As a member of the Union of Russian Cineastes, I've worked up a set of brief instructions for Western producers, writers and directors who want to make «true film about Russian life»:
1. Say you're basing your movie on a Russian story.
2. Give the leading male positive role to an actor with a «manly» appearance.
3. To show his endless attraction to Russian nature, church and children. Have him mouth deep psychological thoughts about «the essence of being».

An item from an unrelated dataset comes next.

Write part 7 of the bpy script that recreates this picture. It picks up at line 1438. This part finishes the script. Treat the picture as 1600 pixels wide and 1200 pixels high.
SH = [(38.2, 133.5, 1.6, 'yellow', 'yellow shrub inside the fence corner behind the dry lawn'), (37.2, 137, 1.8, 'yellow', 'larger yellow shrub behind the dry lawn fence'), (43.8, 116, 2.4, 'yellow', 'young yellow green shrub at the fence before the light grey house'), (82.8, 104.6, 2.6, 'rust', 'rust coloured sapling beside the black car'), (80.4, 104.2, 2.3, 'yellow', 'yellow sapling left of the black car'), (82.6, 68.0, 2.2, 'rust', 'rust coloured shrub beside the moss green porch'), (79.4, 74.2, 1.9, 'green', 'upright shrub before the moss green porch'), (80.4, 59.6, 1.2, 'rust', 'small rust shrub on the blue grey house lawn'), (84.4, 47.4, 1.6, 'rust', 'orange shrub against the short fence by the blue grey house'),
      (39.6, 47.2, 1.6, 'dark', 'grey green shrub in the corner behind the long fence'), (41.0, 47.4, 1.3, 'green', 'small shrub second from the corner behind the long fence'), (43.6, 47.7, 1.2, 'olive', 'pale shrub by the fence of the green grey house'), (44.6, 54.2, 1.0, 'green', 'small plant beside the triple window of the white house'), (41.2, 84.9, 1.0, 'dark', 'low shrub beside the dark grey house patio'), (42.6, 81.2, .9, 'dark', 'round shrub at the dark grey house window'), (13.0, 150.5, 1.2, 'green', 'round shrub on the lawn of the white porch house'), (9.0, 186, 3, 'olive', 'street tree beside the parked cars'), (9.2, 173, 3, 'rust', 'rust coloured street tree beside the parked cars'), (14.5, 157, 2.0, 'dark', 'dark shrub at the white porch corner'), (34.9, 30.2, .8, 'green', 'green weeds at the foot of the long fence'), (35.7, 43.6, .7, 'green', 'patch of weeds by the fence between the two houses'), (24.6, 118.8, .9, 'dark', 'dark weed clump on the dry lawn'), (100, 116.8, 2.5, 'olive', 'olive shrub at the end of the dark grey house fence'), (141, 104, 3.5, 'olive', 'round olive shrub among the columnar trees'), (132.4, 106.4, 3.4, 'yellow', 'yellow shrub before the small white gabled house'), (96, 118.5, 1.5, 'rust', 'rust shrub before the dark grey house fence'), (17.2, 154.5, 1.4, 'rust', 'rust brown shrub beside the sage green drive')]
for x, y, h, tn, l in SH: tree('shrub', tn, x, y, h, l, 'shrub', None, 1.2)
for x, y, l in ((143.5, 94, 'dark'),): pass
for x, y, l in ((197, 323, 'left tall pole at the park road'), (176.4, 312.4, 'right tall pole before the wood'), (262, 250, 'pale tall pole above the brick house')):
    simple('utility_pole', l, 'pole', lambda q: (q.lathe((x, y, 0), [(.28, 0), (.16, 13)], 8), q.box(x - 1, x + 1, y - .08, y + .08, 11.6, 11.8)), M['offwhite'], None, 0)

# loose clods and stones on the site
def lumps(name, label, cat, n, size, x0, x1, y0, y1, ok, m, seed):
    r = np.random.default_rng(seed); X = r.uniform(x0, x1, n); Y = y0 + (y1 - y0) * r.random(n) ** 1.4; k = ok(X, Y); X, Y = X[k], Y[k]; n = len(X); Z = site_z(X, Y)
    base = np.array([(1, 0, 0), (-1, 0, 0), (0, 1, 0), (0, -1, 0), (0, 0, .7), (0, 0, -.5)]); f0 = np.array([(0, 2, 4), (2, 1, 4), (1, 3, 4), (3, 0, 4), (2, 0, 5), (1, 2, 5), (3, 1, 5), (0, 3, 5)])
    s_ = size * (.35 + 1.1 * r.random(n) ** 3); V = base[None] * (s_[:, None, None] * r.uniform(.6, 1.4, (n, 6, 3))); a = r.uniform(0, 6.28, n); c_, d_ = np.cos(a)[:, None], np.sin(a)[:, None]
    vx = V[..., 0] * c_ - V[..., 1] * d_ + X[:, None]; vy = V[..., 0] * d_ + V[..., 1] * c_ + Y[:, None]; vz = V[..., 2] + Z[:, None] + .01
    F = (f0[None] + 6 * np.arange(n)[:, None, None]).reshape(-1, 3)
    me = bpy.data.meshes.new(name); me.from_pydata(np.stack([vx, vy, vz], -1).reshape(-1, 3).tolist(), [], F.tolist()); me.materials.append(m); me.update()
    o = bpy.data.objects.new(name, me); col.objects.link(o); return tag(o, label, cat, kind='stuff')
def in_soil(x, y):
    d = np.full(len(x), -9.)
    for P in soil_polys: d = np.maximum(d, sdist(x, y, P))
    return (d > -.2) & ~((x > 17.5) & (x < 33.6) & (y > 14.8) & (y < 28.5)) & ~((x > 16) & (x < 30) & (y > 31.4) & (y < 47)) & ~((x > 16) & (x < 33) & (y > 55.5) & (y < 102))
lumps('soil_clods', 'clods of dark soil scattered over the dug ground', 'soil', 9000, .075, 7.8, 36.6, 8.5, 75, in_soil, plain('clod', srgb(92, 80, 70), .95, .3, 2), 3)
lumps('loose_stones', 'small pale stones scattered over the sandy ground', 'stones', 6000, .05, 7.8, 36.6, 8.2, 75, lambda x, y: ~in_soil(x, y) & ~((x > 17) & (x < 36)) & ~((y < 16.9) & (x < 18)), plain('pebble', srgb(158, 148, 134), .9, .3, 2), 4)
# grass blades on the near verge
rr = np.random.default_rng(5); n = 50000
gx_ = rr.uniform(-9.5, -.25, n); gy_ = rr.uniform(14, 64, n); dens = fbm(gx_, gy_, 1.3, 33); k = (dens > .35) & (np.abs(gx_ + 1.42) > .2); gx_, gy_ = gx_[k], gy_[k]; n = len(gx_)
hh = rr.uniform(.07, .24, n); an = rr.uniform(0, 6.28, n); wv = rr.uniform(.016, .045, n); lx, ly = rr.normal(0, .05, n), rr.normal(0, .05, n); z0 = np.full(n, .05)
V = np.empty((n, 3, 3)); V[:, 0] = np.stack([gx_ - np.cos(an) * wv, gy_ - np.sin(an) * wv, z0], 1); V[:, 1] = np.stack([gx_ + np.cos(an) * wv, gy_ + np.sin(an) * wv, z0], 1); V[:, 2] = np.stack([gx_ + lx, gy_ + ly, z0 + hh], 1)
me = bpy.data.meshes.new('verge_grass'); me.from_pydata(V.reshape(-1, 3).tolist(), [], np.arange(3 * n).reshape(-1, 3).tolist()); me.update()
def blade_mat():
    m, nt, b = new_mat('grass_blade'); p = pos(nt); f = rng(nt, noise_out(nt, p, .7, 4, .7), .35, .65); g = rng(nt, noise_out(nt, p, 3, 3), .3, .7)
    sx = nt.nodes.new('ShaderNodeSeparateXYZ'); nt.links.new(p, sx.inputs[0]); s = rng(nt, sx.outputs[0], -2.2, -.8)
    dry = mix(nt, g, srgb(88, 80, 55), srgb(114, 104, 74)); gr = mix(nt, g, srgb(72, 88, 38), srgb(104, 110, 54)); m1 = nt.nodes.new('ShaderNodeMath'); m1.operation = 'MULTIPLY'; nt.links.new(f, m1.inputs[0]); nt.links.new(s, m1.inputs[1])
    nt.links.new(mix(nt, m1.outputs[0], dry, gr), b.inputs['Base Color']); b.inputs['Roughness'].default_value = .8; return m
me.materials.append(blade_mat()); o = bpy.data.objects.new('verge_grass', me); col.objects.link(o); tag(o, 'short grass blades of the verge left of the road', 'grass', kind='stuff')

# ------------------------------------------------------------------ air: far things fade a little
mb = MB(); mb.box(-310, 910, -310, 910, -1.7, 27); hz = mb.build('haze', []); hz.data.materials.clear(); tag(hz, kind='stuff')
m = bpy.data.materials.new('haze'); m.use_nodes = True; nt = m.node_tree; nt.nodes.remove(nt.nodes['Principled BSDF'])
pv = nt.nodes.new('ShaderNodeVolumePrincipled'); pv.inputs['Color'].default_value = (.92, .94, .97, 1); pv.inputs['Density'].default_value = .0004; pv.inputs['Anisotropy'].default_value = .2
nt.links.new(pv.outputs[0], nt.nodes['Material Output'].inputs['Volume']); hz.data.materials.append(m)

4. Make the principal Bad Guy look nasty with uncommon eyebrows and a curly black wig. His residence must have foreign posters on its flat-painted walls and Cosmopolitan magazine on the table. He should show an eager desire to run off over the border, visit underground clubs, make fun of Russian boldness and - the main thing - have an affair with another's Slavic wife.
5. It's necessary for the heroine not only to show a bright Russian manner but wardrobe to match... such as big «sarafan»(a female costume in old Russia). She can have her weaknesses, certainly, as does everyone. Even commit adultery. None of it is her fault, however; she is simply a victim of the Mafia.
6. Between the Bad and Good Guys of a True Film about Russia you can't omit the «intermediate link»: one hesitating character - an alcoholic doctor, for example - who is torn between Good and Evil.
7. For the creation of action tension it's okay to use: explosion of secret laboratory; a car accident; stripteases in rock club, and location footage in Paris.
8. Photographically, a Fine Arts representation must be made through poetic contrast: milky fog drifting over green fields and a pensive cow will definitely underline the alienation evoked in the Russian soul by your images of the cold shine of Western skyscrapers, luxurious shops and bottles of White horse (more suggestive of deceitful, negative characters than Stolichnaya vodka).
9. If, seeing the end result, critics and some spectators are indignant over the primitive drama, dialogue and performances, and the director's pretentious amateurism, they should be rebutted by special advertisements in the mass newspapers and TV-channels.
10. If that doesn't work, than the last advice is simple as everything that's brilliant: declare publicly (preferably on TV) that your film can be understood and appreciated only by True Lovers of True Russian Culture.